U.S. Supreme Court Hears Florida and Texas Social Media Cases

On February 26, 2024, the Supreme Court heard oral arguments regarding the constitutionality of laws originating in Florida (Moody v. NetChoice, LLC, Docket No. 22-277) and Texas (NetChoice, LLC v. Paxton, Docket No. 22-555) that govern social media platforms.

The Texas law (HB 20) prohibits social media companies from removing content based on its author’s viewpoint. The law applies only to social media companies “that functionally ha[ve] more than 50 million active users in the United States in a calendar month.” The Florida law (SB 7072) applies to social media companies that have annual gross revenues in excess of $100 million, or that have at least 100 million monthly individual platform participants globally. The law bars platforms from removing politicians from their sites and from limiting the exposure of those candidates’ posts. Two trade groups representing social media platforms including Google, YouTube, X (formerly known as Twitter), and Meta (which owns Facebook) challenged the laws in federal court.

Enforcement Barred

A federal district judge in Florida barred the state from enforcing most of its law and the U.S. Court of Appeals for the 11th Circuit upheld the ruling, prompting Florida to appeal to the Supreme Court in 2022. A federal judge in Austin blocked the implementation of Texas’s law, but the U.S. Court of Appeals for the 5th Circuit reversed, saying that the law could take effect. The tech groups appealed to the Supreme Court which agreed last fall to review both states’ laws.
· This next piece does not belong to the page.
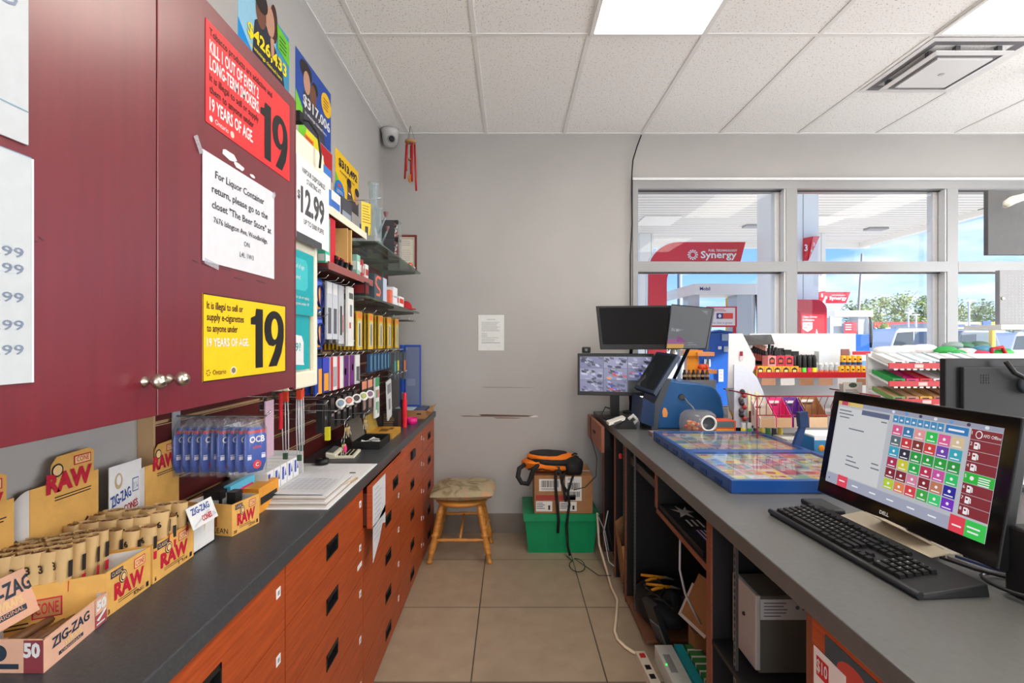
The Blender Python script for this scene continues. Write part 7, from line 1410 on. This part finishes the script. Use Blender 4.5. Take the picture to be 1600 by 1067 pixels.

Arguments Before the Supreme Court.

The tech groups argued that the First Amendment protects the right of private social media platforms to decide what messages they will or will not disseminate. They asserted that the range of voices on social platforms engaged “in everything from incitement and obscenity to political discourse and friendly banter” requires that billions of editorial decisions be made every day. These decisions involve judgments about what content to remove (such as “hate speech” and pornography) and about how the content that remains will appear on their sites for individual users. According to the tech groups, the states’ laws should be reviewed under the most stringent standard, known as strict scrutiny, because they interfere with the platforms’ speech by interfering with their right to exercise editorial discretion. The tech groups contended that the laws fail the strict scrutiny test because, even if states have an interest in protecting their residents’ access to information, it does not justify requiring private social media platforms to publish content with which they disagree.

Florida and Texas countered by arguing that the platforms are essentially “common carriers,” like telephone companies, and, as such, are not permitted to discriminate in providing services. The states took the position that the business model of the platforms is to have users post their speech on the platforms, which differs from creating new content and publishing it. According to the states, the laws in question do not implicate the First Amendment because the activity in which social media platforms engage is not speech itself but rather “hosting” speech, which is an activity that can be regulated to protect the public. Further, the states contended that even if the Court did find that the laws do regulate speech, they are not subject to the strict scrutiny standard because they do not target specific content on any platform, but merely ensure that speakers have access to the “modern public square.”

How Will the Court Rule?

It is unclear how the Court will rule on this question. Beyond the immediate impact that the outcome of the case will have on the particular Texas and Florida laws at issue, the Court’s decision is likely to address the underlying issue of whether states are empowered to regulate online platforms, from large commercial social media sites to individual website moderators, and if they may regulate the platforms, how far that regulation may go.